The lowly sunbonnet receives its due in this attractively designed volume from Texas Tech University Press. Author and fashion historian Rebecca Jumper Matheson combines historical exploration, material culture examination, oral histories, patterns, a wealth of photos, and even literary references and textile care instructions to make the reader understand and appreciate the sunbonnet as an artifact of U.S. rural lifeways, especially in East Texas.

Matheson traces the origins of the sunbonnet to some of the more fashionable millinery of the eighteenth and nineteenth centuries, and she includes a chapter on dress bonnets. But she shows that the sunbonnet has throughout its history been a chiefly utilitarian item and icon of country life; as early as the late eighteenth century it was "associated with practicality at best, and poverty and backwardness at worst, in more populated regions of the United States" (31).

Through her interviews with East Texas farm women born between 1912 and 1921, Matheson demonstrates that sunbonnets remained part of their daily lives well into their adulthoods. She discusses in detail the various styles and the ways in [End Page 203] which the bonnet proved useful outdoors. For example, it blocked both wind and sun rays. However, it also limited vision and intensified the Texas heat.

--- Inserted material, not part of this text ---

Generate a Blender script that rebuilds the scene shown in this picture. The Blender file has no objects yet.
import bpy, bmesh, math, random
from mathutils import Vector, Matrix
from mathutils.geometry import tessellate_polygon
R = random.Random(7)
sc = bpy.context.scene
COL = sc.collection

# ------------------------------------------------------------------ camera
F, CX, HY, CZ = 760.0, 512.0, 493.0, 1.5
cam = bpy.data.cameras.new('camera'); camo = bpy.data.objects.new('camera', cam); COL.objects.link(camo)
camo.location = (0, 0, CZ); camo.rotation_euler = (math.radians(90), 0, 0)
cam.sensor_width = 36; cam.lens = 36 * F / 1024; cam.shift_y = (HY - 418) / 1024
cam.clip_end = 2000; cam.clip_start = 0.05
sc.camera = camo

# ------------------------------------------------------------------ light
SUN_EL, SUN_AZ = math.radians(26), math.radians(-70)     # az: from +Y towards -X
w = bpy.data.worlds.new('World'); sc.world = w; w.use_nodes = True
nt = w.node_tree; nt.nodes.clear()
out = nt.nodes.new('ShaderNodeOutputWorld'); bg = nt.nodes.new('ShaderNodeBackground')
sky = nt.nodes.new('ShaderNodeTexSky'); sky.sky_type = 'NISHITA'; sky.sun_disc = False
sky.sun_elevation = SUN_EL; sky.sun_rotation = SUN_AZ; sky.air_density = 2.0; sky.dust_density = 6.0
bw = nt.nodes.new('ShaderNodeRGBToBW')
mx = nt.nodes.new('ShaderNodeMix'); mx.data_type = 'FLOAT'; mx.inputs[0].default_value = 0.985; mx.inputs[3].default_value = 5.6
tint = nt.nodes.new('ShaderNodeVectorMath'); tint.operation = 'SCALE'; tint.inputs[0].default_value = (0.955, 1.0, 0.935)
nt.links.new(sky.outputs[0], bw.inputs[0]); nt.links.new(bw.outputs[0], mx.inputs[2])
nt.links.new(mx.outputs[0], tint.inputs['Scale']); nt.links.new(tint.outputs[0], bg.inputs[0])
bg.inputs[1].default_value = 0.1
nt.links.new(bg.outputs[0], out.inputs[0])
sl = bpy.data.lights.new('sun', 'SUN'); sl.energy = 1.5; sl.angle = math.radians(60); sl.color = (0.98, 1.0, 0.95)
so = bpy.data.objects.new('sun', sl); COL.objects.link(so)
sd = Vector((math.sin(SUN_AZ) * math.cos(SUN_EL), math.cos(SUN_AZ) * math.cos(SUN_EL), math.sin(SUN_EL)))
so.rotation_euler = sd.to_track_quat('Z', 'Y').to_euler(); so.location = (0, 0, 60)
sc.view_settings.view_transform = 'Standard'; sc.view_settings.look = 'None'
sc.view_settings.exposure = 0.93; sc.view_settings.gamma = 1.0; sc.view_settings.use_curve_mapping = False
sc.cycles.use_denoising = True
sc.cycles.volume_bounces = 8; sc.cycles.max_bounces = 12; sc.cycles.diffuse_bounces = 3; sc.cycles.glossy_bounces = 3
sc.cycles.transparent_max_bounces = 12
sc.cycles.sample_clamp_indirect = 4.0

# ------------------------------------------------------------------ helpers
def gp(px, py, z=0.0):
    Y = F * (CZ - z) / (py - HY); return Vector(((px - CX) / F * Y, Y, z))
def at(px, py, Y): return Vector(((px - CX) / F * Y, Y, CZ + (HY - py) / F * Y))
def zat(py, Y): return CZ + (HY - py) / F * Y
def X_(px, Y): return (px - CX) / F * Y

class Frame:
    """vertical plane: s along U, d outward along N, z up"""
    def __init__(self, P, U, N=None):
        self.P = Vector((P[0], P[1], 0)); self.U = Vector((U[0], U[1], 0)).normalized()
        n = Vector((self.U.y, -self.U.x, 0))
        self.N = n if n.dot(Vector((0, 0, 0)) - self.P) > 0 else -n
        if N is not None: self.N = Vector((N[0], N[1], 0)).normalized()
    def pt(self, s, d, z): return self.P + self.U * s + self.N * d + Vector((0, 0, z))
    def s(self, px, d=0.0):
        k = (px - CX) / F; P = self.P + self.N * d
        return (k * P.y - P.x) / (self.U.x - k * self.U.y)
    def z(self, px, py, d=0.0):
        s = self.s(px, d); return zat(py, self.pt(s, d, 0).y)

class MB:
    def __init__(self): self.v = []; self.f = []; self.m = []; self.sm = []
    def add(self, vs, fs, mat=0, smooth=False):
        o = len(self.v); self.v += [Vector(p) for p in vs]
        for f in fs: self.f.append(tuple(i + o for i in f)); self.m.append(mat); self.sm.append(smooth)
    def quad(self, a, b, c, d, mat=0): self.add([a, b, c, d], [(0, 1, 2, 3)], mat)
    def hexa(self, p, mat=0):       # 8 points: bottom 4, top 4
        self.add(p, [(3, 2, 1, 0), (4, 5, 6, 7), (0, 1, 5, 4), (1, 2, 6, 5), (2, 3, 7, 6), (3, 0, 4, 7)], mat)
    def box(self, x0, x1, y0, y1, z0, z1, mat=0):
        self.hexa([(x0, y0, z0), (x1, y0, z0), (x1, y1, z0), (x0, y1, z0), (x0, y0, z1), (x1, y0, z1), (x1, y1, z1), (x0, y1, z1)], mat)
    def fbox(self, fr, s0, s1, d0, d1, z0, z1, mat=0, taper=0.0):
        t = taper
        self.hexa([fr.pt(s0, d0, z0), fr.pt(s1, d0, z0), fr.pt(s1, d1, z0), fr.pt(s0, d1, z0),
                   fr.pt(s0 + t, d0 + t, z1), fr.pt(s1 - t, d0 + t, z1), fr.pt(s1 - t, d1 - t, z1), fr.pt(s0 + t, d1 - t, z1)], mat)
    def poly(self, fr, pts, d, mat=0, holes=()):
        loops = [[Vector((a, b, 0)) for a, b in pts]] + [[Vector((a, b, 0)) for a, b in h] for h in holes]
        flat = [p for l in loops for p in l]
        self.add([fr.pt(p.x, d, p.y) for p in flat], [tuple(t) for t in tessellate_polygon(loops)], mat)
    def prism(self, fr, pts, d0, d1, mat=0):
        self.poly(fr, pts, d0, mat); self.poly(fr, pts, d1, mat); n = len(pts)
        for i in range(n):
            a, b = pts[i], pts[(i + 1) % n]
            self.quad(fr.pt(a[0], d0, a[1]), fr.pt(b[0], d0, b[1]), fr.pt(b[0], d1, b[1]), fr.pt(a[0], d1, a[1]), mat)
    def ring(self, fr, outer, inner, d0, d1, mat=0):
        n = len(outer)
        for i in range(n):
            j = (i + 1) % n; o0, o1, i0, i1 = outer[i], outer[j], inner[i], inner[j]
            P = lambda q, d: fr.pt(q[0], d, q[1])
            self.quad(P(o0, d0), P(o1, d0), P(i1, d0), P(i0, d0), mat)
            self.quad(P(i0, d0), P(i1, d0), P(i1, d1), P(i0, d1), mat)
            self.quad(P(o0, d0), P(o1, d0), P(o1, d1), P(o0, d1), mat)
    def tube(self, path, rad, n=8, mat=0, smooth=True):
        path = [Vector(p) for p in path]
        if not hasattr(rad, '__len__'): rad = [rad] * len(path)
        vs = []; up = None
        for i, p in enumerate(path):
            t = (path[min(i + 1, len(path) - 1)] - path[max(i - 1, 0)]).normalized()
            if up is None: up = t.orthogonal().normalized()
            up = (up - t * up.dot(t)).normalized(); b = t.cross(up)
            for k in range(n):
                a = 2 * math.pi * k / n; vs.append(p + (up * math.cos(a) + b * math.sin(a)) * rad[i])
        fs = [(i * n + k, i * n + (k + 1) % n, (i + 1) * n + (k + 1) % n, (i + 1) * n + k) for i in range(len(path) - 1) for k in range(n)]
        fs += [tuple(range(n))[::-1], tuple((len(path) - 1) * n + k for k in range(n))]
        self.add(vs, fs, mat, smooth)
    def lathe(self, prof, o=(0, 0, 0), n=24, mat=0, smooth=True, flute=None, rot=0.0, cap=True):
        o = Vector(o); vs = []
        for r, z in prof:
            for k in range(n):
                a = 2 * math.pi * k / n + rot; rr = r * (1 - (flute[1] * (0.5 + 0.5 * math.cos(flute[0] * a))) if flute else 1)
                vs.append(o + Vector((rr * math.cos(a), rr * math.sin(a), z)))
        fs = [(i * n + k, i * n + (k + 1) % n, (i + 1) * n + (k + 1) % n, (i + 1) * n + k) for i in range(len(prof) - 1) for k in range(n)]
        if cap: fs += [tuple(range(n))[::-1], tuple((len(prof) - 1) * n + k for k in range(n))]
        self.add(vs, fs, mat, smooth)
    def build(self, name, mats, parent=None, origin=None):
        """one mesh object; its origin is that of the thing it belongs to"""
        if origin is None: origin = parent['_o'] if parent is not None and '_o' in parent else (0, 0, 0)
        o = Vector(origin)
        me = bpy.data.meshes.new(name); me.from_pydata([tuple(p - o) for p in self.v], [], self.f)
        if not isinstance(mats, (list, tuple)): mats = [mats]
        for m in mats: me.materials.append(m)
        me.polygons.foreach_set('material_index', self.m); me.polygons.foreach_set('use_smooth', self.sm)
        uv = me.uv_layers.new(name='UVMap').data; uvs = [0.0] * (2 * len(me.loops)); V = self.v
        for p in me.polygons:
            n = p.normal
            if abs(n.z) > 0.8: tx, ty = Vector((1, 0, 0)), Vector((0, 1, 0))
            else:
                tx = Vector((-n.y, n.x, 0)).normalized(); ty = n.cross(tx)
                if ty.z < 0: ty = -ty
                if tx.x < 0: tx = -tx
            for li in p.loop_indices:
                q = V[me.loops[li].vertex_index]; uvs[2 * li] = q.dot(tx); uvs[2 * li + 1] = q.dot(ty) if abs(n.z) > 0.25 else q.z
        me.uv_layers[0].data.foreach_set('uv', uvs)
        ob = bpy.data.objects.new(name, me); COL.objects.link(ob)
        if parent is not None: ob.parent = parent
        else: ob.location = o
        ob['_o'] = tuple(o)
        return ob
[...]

Matheson includes a chapter on "The Sunbonnet and White Skin" that addresses the long-term cultural emphasis on "pallor" as an indication of "increased femininity and attractiveness" (115). She explores what this might have meant to Anglo and minority farm women working outdoors. Interestingly, it was not until after World War I that sunbathing—purposely exposing one's skin to the sun—became a pastime among "fashionable women."

The book contains both apt historical photographs and beautiful color plates of many of the bonnets and trends under discussion. The voices and stories of the four women the author interviewed in 2004 add color and texture as well, contributing to a material culture study as charming and sensible as the fabrics and styles and decorative features of the head coverings gracing these pages.